In 1936, the Resors built the White Cabin, named because its logs were painted white on the inside. The Cabin was designed by Philip Goodwin, who with Edward Durrell Stone, designed the Museum of Modern Art and was on the board of MOMA with Helen Resor. Soon after, Helen asked architect Mark Peters to design a building in the style of Le Corbusier. The dining room, as it was called, was to span the mill stream, an arm of the Snake River that fed a power turbine. When Helen lost confidence in Peters, she turned to MOMA director Alfred Barr for advice. As a result of a divided MOMA board, which was split between a faction led by Abby Rockefeller who supported Stone and Goodwin for the new MOMA building and a faction led by Barr and Resor who supported Ludwig Mies van der Rohe, Helen hired Mies to complete the dining room, his first project in the United States.

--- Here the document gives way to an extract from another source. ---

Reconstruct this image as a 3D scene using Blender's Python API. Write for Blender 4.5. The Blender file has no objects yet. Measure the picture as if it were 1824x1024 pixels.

The Resors also considered Walter Gropius but settled on Mies as a more practical choice. In 1937, the Resors met Mies in Paris and accompanied him on his first trip to the U.S. Mies stayed in the White Cabin, sharing it with the artist Grant Wood. Mies developed plans for a building that spanned the stream and featured floor-to-ceiling windows. The only concession to the ranch’s western aesthetic was that Mies used wood to clad the building, for the first and only time in his career.

The Snake River Ranch

Over time the ranch, which became known as the Snake River Ranch, evolved into one of the largest deeded ranches in the Jackson Hole area. The ranch buildings are now simple structures and built mostly of log. They are grouped into three complexes comprising headquarters, residential and shop complexes. At first the ranch was run as a cow/calf operation, but now it runs approximately 3,800 steers. The ranch borders Shooting Star on the south and east, and with the Teton Range on the west and to the north, provides an extraordinary backdrop for the Tom Fazio designed golf course.

Location And Design

Shooting Star is located at the base of Teton Village, and is 22 miles from the airport and 12 miles from the town of Jackson. The fundamental concept for the master plan for Shooting Star is that people will always be attracted to quality - whether it be a Tom Fazio core golf course, the incomparable skiing and snowboarding of the Jackson Hole Mountain Resort, a Class I trout stream, or 1,300 acres of open space. To ensure that this quality endures, Shooting Star has developed architectural and landscape guidelines that allow for creative design while ensuring that each home complements the physical beauty and Western traditions of Jackson Hole.